Every line from the one holding "Recreate this scene as a Blender Python (bpy) script. Write" through the one holding "from mathutils.bvhtree import BVHTree" should be returned exactly, both included; the pictures should not.

[RECORD EXCERPTS]
◆ ◆ ◆ ◆ ◆ ◆ ◆

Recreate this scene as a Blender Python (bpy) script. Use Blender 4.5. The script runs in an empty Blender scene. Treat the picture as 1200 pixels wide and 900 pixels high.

◆ ◆ ◆ ◆ ◆ ◆ ◆

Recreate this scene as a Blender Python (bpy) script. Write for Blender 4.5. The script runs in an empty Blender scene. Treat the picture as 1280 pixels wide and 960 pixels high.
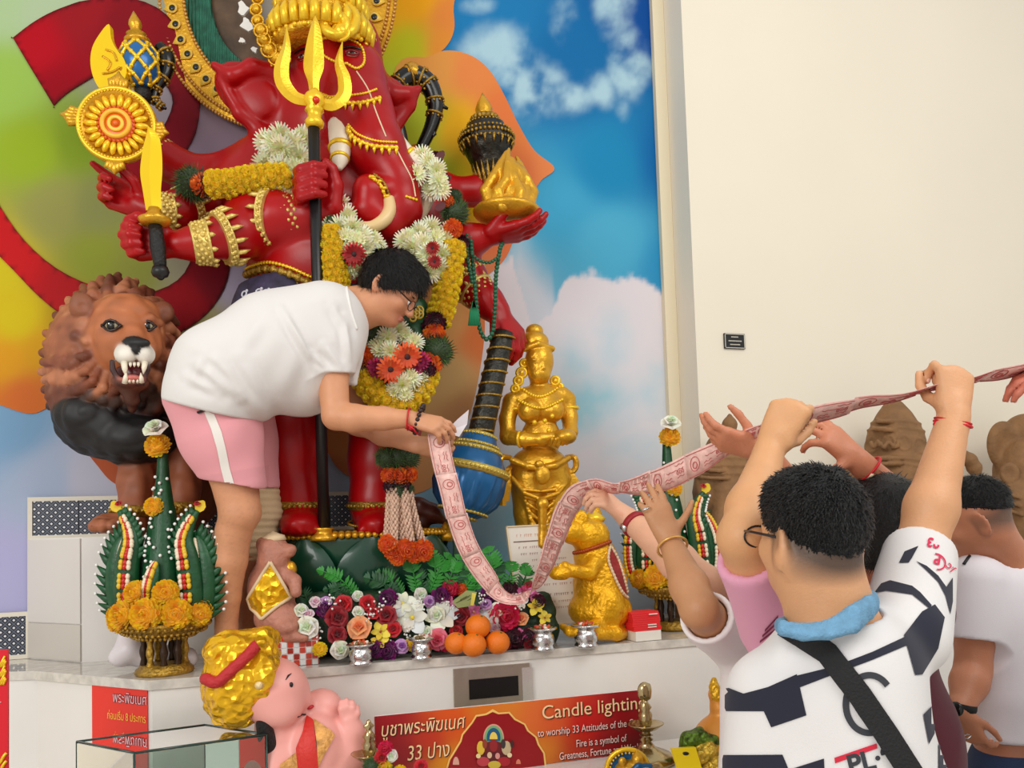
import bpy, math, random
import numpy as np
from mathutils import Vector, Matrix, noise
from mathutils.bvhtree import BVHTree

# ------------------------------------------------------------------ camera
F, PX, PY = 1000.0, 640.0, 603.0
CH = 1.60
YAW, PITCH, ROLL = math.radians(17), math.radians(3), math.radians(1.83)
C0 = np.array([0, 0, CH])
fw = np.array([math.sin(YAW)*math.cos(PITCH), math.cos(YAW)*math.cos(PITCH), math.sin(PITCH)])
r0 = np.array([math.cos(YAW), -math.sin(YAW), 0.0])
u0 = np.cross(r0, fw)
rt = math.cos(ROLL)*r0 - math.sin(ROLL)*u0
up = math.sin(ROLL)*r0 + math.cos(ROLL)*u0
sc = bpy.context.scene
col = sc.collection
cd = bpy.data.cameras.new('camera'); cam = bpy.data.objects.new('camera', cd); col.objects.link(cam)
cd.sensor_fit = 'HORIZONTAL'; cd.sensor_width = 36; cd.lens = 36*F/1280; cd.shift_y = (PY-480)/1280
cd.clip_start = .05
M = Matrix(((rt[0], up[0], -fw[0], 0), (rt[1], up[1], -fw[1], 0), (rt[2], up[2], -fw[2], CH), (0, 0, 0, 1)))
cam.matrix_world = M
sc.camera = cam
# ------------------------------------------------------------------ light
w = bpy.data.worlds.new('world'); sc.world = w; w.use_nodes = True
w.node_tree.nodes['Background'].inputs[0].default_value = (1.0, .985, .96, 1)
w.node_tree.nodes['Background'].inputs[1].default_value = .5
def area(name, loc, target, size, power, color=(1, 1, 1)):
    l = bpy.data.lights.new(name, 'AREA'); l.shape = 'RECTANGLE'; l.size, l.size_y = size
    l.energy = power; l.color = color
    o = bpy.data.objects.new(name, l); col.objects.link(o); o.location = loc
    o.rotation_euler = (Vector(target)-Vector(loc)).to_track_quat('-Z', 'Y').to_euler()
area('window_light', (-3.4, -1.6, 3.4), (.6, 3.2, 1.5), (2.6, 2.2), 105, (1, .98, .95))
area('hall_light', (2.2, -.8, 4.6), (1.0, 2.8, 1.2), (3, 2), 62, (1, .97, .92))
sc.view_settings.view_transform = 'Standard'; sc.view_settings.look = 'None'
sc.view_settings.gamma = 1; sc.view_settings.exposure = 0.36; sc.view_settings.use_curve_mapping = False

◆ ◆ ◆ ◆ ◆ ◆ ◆

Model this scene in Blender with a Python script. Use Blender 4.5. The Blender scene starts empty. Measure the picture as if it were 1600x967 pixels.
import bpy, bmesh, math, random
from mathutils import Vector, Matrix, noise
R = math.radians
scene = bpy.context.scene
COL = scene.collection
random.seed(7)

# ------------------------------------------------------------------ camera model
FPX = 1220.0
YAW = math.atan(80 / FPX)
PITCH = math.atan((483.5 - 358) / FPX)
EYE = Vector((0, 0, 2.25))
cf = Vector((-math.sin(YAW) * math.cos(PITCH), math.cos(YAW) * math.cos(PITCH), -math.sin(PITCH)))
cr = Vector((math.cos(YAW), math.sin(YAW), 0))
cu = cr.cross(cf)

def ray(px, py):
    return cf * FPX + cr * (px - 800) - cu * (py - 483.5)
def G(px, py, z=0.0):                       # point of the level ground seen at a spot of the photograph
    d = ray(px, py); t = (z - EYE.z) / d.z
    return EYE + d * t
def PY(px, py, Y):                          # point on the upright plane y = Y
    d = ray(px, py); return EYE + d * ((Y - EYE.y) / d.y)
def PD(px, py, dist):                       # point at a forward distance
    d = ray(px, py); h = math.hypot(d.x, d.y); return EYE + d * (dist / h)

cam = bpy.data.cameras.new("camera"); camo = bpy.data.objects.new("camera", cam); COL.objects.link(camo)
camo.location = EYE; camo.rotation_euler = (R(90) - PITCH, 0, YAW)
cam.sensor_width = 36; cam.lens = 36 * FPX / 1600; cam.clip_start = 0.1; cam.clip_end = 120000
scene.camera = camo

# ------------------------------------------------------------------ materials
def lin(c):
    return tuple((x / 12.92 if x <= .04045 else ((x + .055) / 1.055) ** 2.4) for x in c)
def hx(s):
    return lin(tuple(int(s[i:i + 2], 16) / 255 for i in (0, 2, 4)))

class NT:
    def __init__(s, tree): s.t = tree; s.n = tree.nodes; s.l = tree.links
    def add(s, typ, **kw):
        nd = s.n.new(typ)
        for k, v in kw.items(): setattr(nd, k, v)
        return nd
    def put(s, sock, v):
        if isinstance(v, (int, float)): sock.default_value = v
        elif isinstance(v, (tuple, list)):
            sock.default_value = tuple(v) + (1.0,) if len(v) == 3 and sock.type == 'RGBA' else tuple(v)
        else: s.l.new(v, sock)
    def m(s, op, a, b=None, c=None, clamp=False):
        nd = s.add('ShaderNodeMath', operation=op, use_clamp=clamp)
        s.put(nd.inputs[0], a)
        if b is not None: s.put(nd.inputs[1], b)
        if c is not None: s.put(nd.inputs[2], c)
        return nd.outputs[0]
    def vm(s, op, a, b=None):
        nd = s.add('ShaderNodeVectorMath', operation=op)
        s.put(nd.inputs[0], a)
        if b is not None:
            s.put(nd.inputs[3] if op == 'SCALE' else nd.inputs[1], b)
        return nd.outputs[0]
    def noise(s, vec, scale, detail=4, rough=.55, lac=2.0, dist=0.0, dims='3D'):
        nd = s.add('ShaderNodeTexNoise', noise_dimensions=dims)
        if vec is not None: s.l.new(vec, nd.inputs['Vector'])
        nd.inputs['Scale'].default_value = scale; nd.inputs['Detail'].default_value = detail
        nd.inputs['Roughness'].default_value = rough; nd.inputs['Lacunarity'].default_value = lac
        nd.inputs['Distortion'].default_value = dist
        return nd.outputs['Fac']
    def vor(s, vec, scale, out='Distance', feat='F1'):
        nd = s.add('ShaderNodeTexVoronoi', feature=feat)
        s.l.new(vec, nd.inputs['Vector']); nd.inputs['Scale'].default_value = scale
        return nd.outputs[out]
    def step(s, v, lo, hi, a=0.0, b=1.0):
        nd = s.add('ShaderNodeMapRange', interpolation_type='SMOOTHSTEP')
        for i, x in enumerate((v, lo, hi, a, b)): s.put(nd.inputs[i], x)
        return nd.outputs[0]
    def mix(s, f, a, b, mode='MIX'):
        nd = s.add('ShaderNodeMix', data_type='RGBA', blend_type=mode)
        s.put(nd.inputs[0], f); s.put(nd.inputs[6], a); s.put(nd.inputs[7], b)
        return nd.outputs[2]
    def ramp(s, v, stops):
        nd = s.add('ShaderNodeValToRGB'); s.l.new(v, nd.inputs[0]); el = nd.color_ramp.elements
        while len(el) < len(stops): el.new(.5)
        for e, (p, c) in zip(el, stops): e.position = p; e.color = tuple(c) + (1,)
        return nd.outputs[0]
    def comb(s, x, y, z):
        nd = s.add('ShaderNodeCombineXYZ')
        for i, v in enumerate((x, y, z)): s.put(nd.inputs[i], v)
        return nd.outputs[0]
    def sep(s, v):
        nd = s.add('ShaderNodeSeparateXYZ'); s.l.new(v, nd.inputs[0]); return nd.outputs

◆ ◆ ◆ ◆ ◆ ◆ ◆

[FINAL RESULT]
Recreate this scene as a Blender Python (bpy) script. Write for Blender 4.5. The script runs in an empty Blender scene. Treat the picture as 1280 pixels wide and 960 pixels high.
import bpy, math, random
import numpy as np
from mathutils import Vector, Matrix, noise
from mathutils.bvhtree import BVHTree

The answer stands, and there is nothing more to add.